### Objective
Output the data below in full, byte for byte. Nothing may differ.
Start of Source data
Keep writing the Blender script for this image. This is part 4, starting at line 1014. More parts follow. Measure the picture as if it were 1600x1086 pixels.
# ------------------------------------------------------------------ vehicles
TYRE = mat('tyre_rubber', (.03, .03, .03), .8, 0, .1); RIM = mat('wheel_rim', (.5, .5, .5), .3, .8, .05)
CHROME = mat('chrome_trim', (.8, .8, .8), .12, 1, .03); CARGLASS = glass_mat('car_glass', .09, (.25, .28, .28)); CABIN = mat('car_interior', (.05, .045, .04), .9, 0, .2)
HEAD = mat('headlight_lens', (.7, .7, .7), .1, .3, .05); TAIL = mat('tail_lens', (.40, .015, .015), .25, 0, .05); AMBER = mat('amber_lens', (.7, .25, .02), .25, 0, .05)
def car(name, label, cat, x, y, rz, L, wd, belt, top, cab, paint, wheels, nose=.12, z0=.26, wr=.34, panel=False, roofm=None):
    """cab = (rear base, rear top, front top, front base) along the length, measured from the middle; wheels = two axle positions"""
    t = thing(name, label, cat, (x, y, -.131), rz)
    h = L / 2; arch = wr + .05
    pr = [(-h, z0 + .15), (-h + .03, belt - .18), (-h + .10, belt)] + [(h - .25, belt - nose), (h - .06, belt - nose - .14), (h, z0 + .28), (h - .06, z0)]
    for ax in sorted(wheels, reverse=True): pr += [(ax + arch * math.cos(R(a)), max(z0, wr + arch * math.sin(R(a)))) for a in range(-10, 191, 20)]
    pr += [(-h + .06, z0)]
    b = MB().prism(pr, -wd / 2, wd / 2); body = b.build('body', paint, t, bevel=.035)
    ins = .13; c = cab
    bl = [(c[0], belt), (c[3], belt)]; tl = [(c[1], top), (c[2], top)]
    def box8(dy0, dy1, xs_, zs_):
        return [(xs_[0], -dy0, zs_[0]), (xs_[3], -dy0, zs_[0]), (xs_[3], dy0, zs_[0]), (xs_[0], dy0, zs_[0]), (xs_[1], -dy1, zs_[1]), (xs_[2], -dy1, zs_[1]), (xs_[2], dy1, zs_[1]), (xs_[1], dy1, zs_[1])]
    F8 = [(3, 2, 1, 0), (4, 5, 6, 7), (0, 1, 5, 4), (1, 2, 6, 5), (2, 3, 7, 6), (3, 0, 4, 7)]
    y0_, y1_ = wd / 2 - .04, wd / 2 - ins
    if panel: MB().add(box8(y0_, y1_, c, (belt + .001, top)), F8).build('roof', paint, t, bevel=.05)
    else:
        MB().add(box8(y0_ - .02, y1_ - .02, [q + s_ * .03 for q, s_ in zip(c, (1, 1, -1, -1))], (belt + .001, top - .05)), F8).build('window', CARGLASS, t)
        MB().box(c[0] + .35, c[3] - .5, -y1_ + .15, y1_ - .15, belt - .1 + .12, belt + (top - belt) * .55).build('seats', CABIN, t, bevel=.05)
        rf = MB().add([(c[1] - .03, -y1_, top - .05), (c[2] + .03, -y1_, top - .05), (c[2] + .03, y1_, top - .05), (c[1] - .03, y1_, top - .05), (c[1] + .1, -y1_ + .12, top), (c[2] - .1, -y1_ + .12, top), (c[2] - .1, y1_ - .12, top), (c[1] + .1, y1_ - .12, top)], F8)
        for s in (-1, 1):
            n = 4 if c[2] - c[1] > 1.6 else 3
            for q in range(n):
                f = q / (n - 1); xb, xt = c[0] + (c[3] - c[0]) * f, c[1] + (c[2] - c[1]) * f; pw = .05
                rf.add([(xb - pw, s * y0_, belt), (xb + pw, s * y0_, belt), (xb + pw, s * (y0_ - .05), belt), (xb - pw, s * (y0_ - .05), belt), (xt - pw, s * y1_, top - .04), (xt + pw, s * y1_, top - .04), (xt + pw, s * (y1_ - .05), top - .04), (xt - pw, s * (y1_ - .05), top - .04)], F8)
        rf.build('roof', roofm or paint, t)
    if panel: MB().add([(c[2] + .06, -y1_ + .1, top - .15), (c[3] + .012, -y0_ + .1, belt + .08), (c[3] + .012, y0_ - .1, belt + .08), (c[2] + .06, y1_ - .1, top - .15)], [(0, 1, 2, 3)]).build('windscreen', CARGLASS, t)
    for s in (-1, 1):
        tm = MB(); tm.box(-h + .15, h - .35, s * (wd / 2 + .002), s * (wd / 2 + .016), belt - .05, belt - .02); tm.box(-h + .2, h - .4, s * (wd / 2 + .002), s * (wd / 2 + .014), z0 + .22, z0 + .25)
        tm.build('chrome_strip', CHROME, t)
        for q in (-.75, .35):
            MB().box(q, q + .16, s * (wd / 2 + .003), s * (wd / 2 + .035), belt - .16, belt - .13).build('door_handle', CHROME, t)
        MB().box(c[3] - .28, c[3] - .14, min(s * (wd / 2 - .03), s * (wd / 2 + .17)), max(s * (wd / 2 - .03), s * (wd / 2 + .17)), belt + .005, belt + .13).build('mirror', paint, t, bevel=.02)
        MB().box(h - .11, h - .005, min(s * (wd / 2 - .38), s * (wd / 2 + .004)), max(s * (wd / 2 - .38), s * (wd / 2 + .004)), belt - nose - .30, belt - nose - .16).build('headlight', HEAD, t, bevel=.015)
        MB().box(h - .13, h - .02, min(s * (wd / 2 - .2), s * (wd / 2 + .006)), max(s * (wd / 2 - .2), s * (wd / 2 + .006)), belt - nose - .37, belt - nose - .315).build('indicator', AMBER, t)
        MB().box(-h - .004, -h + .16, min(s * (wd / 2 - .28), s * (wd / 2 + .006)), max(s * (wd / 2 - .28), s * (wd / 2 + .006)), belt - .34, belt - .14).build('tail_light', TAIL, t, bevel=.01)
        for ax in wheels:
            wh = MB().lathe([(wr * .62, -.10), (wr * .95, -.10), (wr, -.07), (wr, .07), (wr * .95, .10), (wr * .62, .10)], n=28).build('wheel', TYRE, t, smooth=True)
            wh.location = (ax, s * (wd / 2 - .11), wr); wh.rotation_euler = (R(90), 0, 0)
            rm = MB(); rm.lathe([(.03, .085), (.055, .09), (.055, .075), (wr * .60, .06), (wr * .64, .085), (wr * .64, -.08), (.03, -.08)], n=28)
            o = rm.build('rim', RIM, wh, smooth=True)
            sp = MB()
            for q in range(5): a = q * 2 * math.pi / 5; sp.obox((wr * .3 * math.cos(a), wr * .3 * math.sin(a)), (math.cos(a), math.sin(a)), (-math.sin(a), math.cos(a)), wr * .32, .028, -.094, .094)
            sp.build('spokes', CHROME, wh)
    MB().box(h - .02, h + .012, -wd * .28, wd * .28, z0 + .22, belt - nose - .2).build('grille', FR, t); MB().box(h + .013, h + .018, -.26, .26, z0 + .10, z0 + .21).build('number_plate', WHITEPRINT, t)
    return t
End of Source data
### Written solution
Keep writing the Blender script for this image. This is part 4, starting at line 1014. More parts follow. Measure the picture as if it were 1600x1086 pixels.
# ------------------------------------------------------------------ vehicles
TYRE = mat('tyre_rubber', (.03, .03, .03), .8, 0, .1); RIM = mat('wheel_rim', (.5, .5, .5), .3, .8, .05)
CHROME = mat('chrome_trim', (.8, .8, .8), .12, 1, .03); CARGLASS = glass_mat('car_glass', .09, (.25, .28, .28)); CABIN = mat('car_interior', (.05, .045, .04), .9, 0, .2)
HEAD = mat('headlight_lens', (.7, .7, .7), .1, .3, .05); TAIL = mat('tail_lens', (.40, .015, .015), .25, 0, .05); AMBER = mat('amber_lens', (.7, .25, .02), .25, 0, .05)
def car(name, label, cat, x, y, rz, L, wd, belt, top, cab, paint, wheels, nose=.12, z0=.26, wr=.34, panel=False, roofm=None):
    """cab = (rear base, rear top, front top, front base) along the length, measured from the middle; wheels = two axle positions"""
    t = thing(name, label, cat, (x, y, -.131), rz)
    h = L / 2; arch = wr + .05
    pr = [(-h, z0 + .15), (-h + .03, belt - .18), (-h + .10, belt)] + [(h - .25, belt - nose), (h - .06, belt - nose - .14), (h, z0 + .28), (h - .06, z0)]
    for ax in sorted(wheels, reverse=True): pr += [(ax + arch * math.cos(R(a)), max(z0, wr + arch * math.sin(R(a)))) for a in range(-10, 191, 20)]
    pr += [(-h + .06, z0)]
    b = MB().prism(pr, -wd / 2, wd / 2); body = b.build('body', paint, t, bevel=.035)
    ins = .13; c = cab
    bl = [(c[0], belt), (c[3], belt)]; tl = [(c[1], top), (c[2], top)]
    def box8(dy0, dy1, xs_, zs_):
        return [(xs_[0], -dy0, zs_[0]), (xs_[3], -dy0, zs_[0]), (xs_[3], dy0, zs_[0]), (xs_[0], dy0, zs_[0]), (xs_[1], -dy1, zs_[1]), (xs_[2], -dy1, zs_[1]), (xs_[2], dy1, zs_[1]), (xs_[1], dy1, zs_[1])]
    F8 = [(3, 2, 1, 0), (4, 5, 6, 7), (0, 1, 5, 4), (1, 2, 6, 5), (2, 3, 7, 6), (3, 0, 4, 7)]
    y0_, y1_ = wd / 2 - .04, wd / 2 - ins
    if panel: MB().add(box8(y0_, y1_, c, (belt + .001, top)), F8).build('roof', paint, t, bevel=.05)
    else:
        MB().add(box8(y0_ - .02, y1_ - .02, [q + s_ * .03 for q, s_ in zip(c, (1, 1, -1, -1))], (belt + .001, top - .05)), F8).build('window', CARGLASS, t)
        MB().box(c[0] + .35, c[3] - .5, -y1_ + .15, y1_ - .15, belt - .1 + .12, belt + (top - belt) * .55).build('seats', CABIN, t, bevel=.05)
        rf = MB().add([(c[1] - .03, -y1_, top - .05), (c[2] + .03, -y1_, top - .05), (c[2] + .03, y1_, top - .05), (c[1] - .03, y1_, top - .05), (c[1] + .1, -y1_ + .12, top), (c[2] - .1, -y1_ + .12, top), (c[2] - .1, y1_ - .12, top), (c[1] + .1, y1_ - .12, top)], F8)
        for s in (-1, 1):
            n = 4 if c[2] - c[1] > 1.6 else 3
            for q in range(n):
                f = q / (n - 1); xb, xt = c[0] + (c[3] - c[0]) * f, c[1] + (c[2] - c[1]) * f; pw = .05
                rf.add([(xb - pw, s * y0_, belt), (xb + pw, s * y0_, belt), (xb + pw, s * (y0_ - .05), belt), (xb - pw, s * (y0_ - .05), belt), (xt - pw, s * y1_, top - .04), (xt + pw, s * y1_, top - .04), (xt + pw, s * (y1_ - .05), top - .04), (xt - pw, s * (y1_ - .05), top - .04)], F8)
        rf.build('roof', roofm or paint, t)
    if panel: MB().add([(c[2] + .06, -y1_ + .1, top - .15), (c[3] + .012, -y0_ + .1, belt + .08), (c[3] + .012, y0_ - .1, belt + .08), (c[2] + .06, y1_ - .1, top - .15)], [(0, 1, 2, 3)]).build('windscreen', CARGLASS, t)
    for s in (-1, 1):
        tm = MB(); tm.box(-h + .15, h - .35, s * (wd / 2 + .002), s * (wd / 2 + .016), belt - .05, belt - .02); tm.box(-h + .2, h - .4, s * (wd / 2 + .002), s * (wd / 2 + .014), z0 + .22, z0 + .25)
        tm.build('chrome_strip', CHROME, t)
        for q in (-.75, .35):
            MB().box(q, q + .16, s * (wd / 2 + .003), s * (wd / 2 + .035), belt - .16, belt - .13).build('door_handle', CHROME, t)
        MB().box(c[3] - .28, c[3] - .14, min(s * (wd / 2 - .03), s * (wd / 2 + .17)), max(s * (wd / 2 - .03), s * (wd / 2 + .17)), belt + .005, belt + .13).build('mirror', paint, t, bevel=.02)
        MB().box(h - .11, h - .005, min(s * (wd / 2 - .38), s * (wd / 2 + .004)), max(s * (wd / 2 - .38), s * (wd / 2 + .004)), belt - nose - .30, belt - nose - .16).build('headlight', HEAD, t, bevel=.015)
        MB().box(h - .13, h - .02, min(s * (wd / 2 - .2), s * (wd / 2 + .006)), max(s * (wd / 2 - .2), s * (wd / 2 + .006)), belt - nose - .37, belt - nose - .315).build('indicator', AMBER, t)
        MB().box(-h - .004, -h + .16, min(s * (wd / 2 - .28), s * (wd / 2 + .006)), max(s * (wd / 2 - .28), s * (wd / 2 + .006)), belt - .34, belt - .14).build('tail_light', TAIL, t, bevel=.01)
        for ax in wheels:
            wh = MB().lathe([(wr * .62, -.10), (wr * .95, -.10), (wr, -.07), (wr, .07), (wr * .95, .10), (wr * .62, .10)], n=28).build('wheel', TYRE, t, smooth=True)
            wh.location = (ax, s * (wd / 2 - .11), wr); wh.rotation_euler = (R(90), 0, 0)
            rm = MB(); rm.lathe([(.03, .085), (.055, .09), (.055, .075), (wr * .60, .06), (wr * .64, .085), (wr * .64, -.08), (.03, -.08)], n=28)
            o = rm.build('rim', RIM, wh, smooth=True)
            sp = MB()
            for q in range(5): a = q * 2 * math.pi / 5; sp.obox((wr * .3 * math.cos(a), wr * .3 * math.sin(a)), (math.cos(a), math.sin(a)), (-math.sin(a), math.cos(a)), wr * .32, .028, -.094, .094)
            sp.build('spokes', CHROME, wh)
    MB().box(h - .02, h + .012, -wd * .28, wd * .28, z0 + .22, belt - nose - .2).build('grille', FR, t); MB().box(h + .013, h + .018, -.26, .26, z0 + .10, z0 + .21).build('number_plate', WHITEPRINT, t)
    return t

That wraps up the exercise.